Mosebach spielt mit Metaphern, die die Protagonisten als papagenogleiche Halbvogelwesen zeigen, die mit Klauen, Federkleid und Straußeneiern durch den Garten Haus Falkensteins, das Hopstensche Anwesen, trippeln. Da verwundert es nicht, dass das menschlichste Wesen dieser ganzen Szenerie ein Kakadu ist, der als lebendes Dekor den Salon der Hopstens bewohnt. Allen Paradoxien zum Trotz ist der Vogel die einzige Kreatur des Ensembles, die mit offenen Karten spielt, die aus seinen Antipathien keinen Hehl macht, und die den seltsamen Tanz der Menschenwesen zu durchschauen scheint:
»Ich liebe diesen Kakadu. Und er liebt mich.« Können Tiere etwas mißverstehen? Ist das Mißverständnis nicht ein Reservat des Menschen mit seinen geheimen Vorbehalten, Deutungen und seiner vieldeutigen Sprache? Kaum war Helgas goße kraftvolle Hand mit den dunkelroten Fingernägeln in seiner Reichweite, fuhr der Kakadu auf sie zu und hackte mit dem steinernen Schnabel nach ihr – es mußte teuflisch weh getan haben, denn Helga, der Indianerin, traten vor Schmerz die Schweißtropfen auf die Oberlippe.

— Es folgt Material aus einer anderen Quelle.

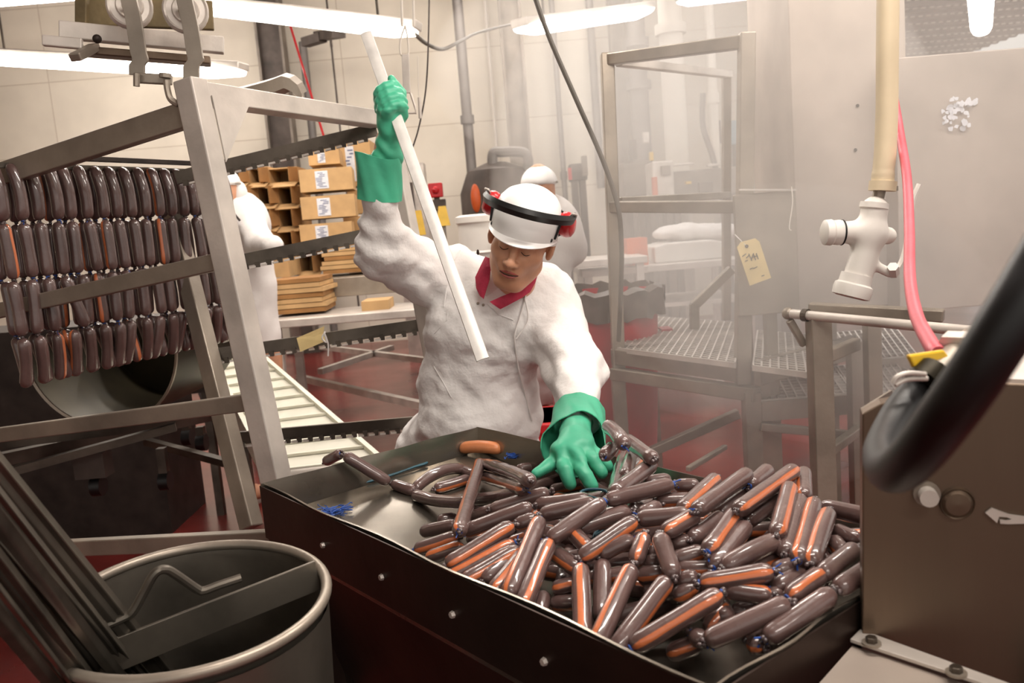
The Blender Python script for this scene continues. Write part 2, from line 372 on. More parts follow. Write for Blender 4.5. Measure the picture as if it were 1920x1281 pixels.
fixture(W(355, 18, 5.3), W(778, 68, 5.0), .17, 'long fluorescent light above the raised glove')
fixture(W(-60, 112, 6.4), W(452, 142, 5.9), .19, 'long fluorescent light behind the overhead trolley rail')
fixture(W(980, 62, 5.2), W(1212, 28, 6.3), .17, 'fluorescent light left of the white column, dulled by steam')
fixture(W(1280, 8, 7.5), W(1420, -8, 8), .17, 'fluorescent light cut by the top of the picture above the platform frame')
fixture(W(1424, 122, 9), W(1500, 118, 9.2), .16, 'small distant fluorescent light beside the slim white pipe')
fixture(W(1840, 70, 6.2), W(1838, -60, 3.9), .13, 'fluorescent light seen end on above the tall steel panels')
# lamps of the same hall overhead and behind the camera
MT['tube_near'] = mat('tube_near', (255, 250, 244), .4, emis=((255, 246, 236), 30.))
fixture((-.2, 1.15, 3.0), (1.5, .95, 3.0), .2, 'fluorescent light hung over the sausage tray', st=MT['tube_near'])
fixture((-1.6, 3.9, 3.1), (.6, 3.9, 3.1), .2, 'fluorescent light hung over the worker', st=MT['tube_near'])
fixture((.4, -.9, 3.0), (2.0, -1.1, 3.0), .2, 'fluorescent light hung behind the camera', st=MT['tube_near'])
fixture((.9, 2.2, 3.1), (3.0, 2.0, 3.1), .2, 'fluorescent light hung over the steam by the panels', st=MT['tube_near'])
fixture((3, 16, 4.3), (6, 16, 4.3), .2, 'fluorescent light hung in the far bay beyond the panels', st=MT['tube_near'])
fixture((-3.5, 7.6, 4.3), (-1, 7.6, 4.3), .2, 'fluorescent light hung over the carton stack', st=MT['tube_near'])
fixture((-5.5, 9.6, 4.2), (-3, 9.6, 4.2), .2, 'fluorescent light hung along the back wall', st=MT['tube_near'])
fixture((-1, 9.4, 4.3), (2, 9.4, 4.3), .2, 'fluorescent light hung along the back wall near the columns', st=MT['tube_near'])
fixture((2, 7, 4.3), (4.5, 7, 4.3), .2, 'fluorescent light hung over the packing bench', st=MT['tube_near'])
# wires on the wall
tag(MB().tube(smoothpath([W(776, 62, 5), W(800, 82, 5.2), (W(830, 92, 5.6)), W(862, 78, 6), W(900, 60, 8), W(975, 42, 9)]), .012, 8).build('cable', 'cable', smooth=True), 'grey cable sagging from the long light towards the back wall', 'cable')
tag(MB().tube(smoothpath([W(805, -10, 4.2), W(800, 150, 4.2), W(785, 240, 4.2), W(765, 300, 4.2)]), .004, 6).build('cable', 'iron', smooth=True), 'very thin dark cable hanging right of the hooks', 'cable')
tag(MB().tube(smoothpath([W(545, 50, 7), W(575, 150, 7), W(607, 255, 7)]), .01, 6).build('cable', 'red_plastic', smooth=True), 'thin red cord sloping over the cartons', 'cable')
tag(MB().tube(smoothpath([W(998, -20, 3.1), W(1030, 70, 3.1), W(1082, 190, 3.1), (W(1130, 300, 3.1)), W(1158, 385, 3.1), W(1165, 450, 3.1), W(1165, 520, 3.1), W(1160, 640, 3.15)]), .0085, 8).build('cable', 'cable', smooth=True), 'long grey cable slanting down across the haze to the platform frame', 'cable')
tag(MB().tube(smoothpath([W(1318, 175, 8.8), W(1318, 235, 8.8), W(1335, 290, 8.8), W(1345, 330, 8.8)]), .03, 8).build('hose', 'pipe_grey', smooth=True), 'grey hose curving off the slim white pipe', 'hose')
tag(MB().bar(W(600, 68, 10.6), W(635, 62, 10), .16, .1).bar(W(572, 80, 10.6), W(605, 70, 10.4), .12, .1).build('pipe_bracket', 'machine_dark'), 'dark bracket at the top of the thin conduit under the long light', 'bracket')

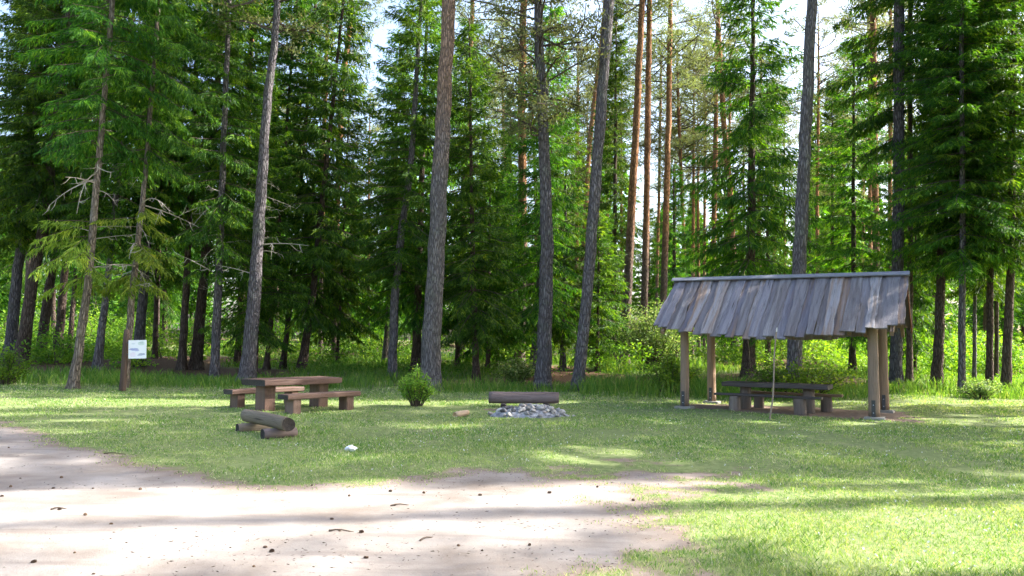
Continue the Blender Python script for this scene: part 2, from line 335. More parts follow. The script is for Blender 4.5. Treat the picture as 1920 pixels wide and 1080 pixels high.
# ------------------------------------------------------------------ foliage builders
def unit(v): return v / np.maximum(np.linalg.norm(v, axis=-1, keepdims=True), 1e-9)
class Leaves:
    def __init__(s): s.V = []; s.F = []; s.M = []; s.n = 0
    def diamonds(s, p, d, l, w, r, mi=0, side=None):
        n = len(p); d = unit(d)
        if side is None: side = unit(np.cross(d, r.normal(size=(n, 3))))
        l = np.broadcast_to(np.asarray(l, float), (n,))[:, None]; w = np.broadcast_to(np.asarray(w, float), (n,))[:, None]
        up = np.cross(side, d)
        m = p + d * l * .45
        v = np.stack([p, m + side * w / 2 + up * w * .18, p + d * l, m - side * w / 2 + up * w * .18], 1).reshape(-1, 3)
        f = np.arange(4 * n).reshape(n, 4) + s.n
        s.V.append(v); s.F.append(f); s.M.append(np.full(n, mi)); s.n += 4 * n
    def tube(s, pts, rad, mi=1, k=3):
        pts = np.asarray(pts, float); n = len(pts); t = unit(np.gradient(pts, axis=0))
        a = unit(np.cross(t, np.array([.3, .2, 1.0]) + t * 0)); b = np.cross(t, a)
        ang = np.arange(k) * 2 * math.pi / k
        v = (pts[:, None] + (a[:, None] * np.cos(ang)[None, :, None] + b[:, None] * np.sin(ang)[None, :, None]) * np.asarray(rad)[:, None, None]).reshape(-1, 3)
        i, j = np.meshgrid(np.arange(n - 1), np.arange(k), indexing='ij'); i = i.ravel(); j = j.ravel(); j2 = (j + 1) % k
        f = np.stack([i * k + j, i * k + j2, (i + 1) * k + j2, (i + 1) * k + j], 1) + s.n
        s.V.append(v); s.F.append(f); s.M.append(np.full(len(f), mi)); s.n += len(v)
    def build(s, name, mats): return mesh(name, np.concatenate(s.V), np.concatenate(s.F), mats, False, np.concatenate(s.M))

def spruce_crown(name, H, cb, R, seed, tw=.13, big=1.0, zmax=None, gap=.0, matk='spruce', sub=7, lo=4, hi=7):
    r = np.random.default_rng(seed); L = Leaves(); z = cb; zmax = zmax or H
    while z < min(H - .3, zmax):
        t = (z - cb) / (H - cb); z += r.uniform(.26, .46) * (1.0 if t < .7 else .8)
        for k in range(r.integers(lo, hi)):
            if r.random() < gap: continue
            az = r.uniform(0, 2 * math.pi)
            ln = R * (1 - t) ** .8 * r.uniform(.6, 1.12) * min(1, .6 + 4 * t) + .15
            rad = np.array([math.cos(az), math.sin(az), 0]); sd = np.array([-rad[1], rad[0], 0])
            u0 = -.12 + .55 * t + r.normal() * .08; dr = .5 * (1 - t) + .12 + r.normal() * .06; tu = .28
            bz = z + r.uniform(-.1, .1); bend = r.normal() * .15
            def P(s):
                s = np.asarray(s)[..., None]
                return rad * ln * s + sd * bend * ln * s * s + np.array([0, 0, 1]) * (bz + ln * (u0 * s - dr * s * s + tu * s ** 3))
            ss = np.linspace(0, 1, 5); L.tube(P(ss), .006 + .018 * ln / 3 * (1 - ss), 1)
            m = max(4, int(ln / tw))
            si = np.repeat(np.clip(np.linspace(.14, 1, m) + r.normal(size=m) * .02, .08, 1), 2); sg = np.tile([1, -1], m)
            p0 = P(si); tan = unit(P(si + .02) - P(si - .02)); n = len(si)
            fr = r.uniform(.35, .95, n)[:, None]
            d = unit(tan * r.uniform(.35, .9, n)[:, None] + sd * (sg * r.uniform(.45, .9, n))[:, None] - np.array([0, 0, 1]) * fr * (.9 - .5 * t))
            lt = (.22 + .42 * np.clip(1.05 - si, 0, 1) ** .6 * min(1, ln / 1.6)) * r.uniform(.6, 1.2, n) * big
            L.diamonds(p0, d, lt, .038 * big ** .5, r)
            for q in range(sub):
                f = r.uniform(.1, 1, n)[:, None]
                dd = d + unit(r.normal(size=(n, 3))) * .75 - np.array([0, 0, .5])
                L.diamonds(p0 + d * lt[:, None] * f, dd, r.uniform(.13, .28, n) * big, .037 * big, r)
    return L.build(name, [MAT[matk], MAT['twig']])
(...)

Mosebach zeichnet in Was davor geschah ein Bild seiner Heimatstadt, das durchaus ambivalent ist: Die Dialoge der Oberschicht wirken ebenso gekünstelt wie Mosebachs nicht nur alte, sondern teilweise pseudointellektuelle Rechtschreibung ('Telephonate', 'Photos', und auf dem Gipfel: 'Sophas'). Er gehöre zu den »glanzvollsten Stilisten der Gegenwart«, so die Jury des ihm 2007 verliehenen Büchnerpreises. Es mangelt zugleich aber auch nicht an negativen Stimmen, die ihm Reaktionismus vorwerfen oder sich über seine falschen Konjunktive und 'elendigen' Wortwiederholungen amüsieren.
Im Roman verliert sich Mosebach immer wieder gerne in Belanglosigkeiten: Nur bei Proust können Charaktere noch ausschweifender über Dornengestrüpp philosophieren als Hans-Jörg es hier auf seiner Sizilienreise tut. Wo Max Goldt die geringe Abweichung zur Kunst erhoben hat, schießt Mosebach über das Ziel hinaus. Handlungsstränge reißen plötzlich ab oder wirken verhältnismäßig beliebig, Nebensächlichkeiten werden zwar sprachlich eloquent geschildert, lassen aber keine Spannung aufkommen. Spätestens wenn bei der Schlittenfahrt »das nächtliche Schneelicht den Berghang in eine Entrückung versetzt«, kann man sich dem Gedanken nicht entziehen, dass hier jemand Thomas Mann zu seinem (durchaus unzeitgemäßen) Vorbild erkoren hat. Doch im Gegensatz zu den Figuren Manns wabern die Charaktere in Was davor geschah durch die Seiten hindurch, halten ihre Individualität hinter teils klischeehaften Beschreibungen verborgen, um irgendwann in der Belanglosigkeit einer Randbemerkung zu verschwinden. Immerhin bekommt auch der Nachbar Sláwina am Ende ein Gesicht, auch er spielt seinen Part zwischen all diesen Zufällen. Und letztlich wird in einem Nebensatz dann auch das Geheimnis um die Identität der Gesprächspartnerin des Erzählers gelüftet. Eine Frage aber bleibt schließlich im Raum stehen: Hat man es hier mit einer Satire auf die Frankfurter Oberschicht zu tun, die sich hier immerzu um sich selbst dreht, ohne sich fortzubewegen, oder hat sich hier ein Autor seine eigene idealisierte Neureichendramenwelt maßgeschneidert? Die Antwort liegt vermutlich irgendwo dazwischen.

Martin Mosebach: Was davor geschah. München: Carl Hanser 2010. 329 Seiten. 21,90 Euro.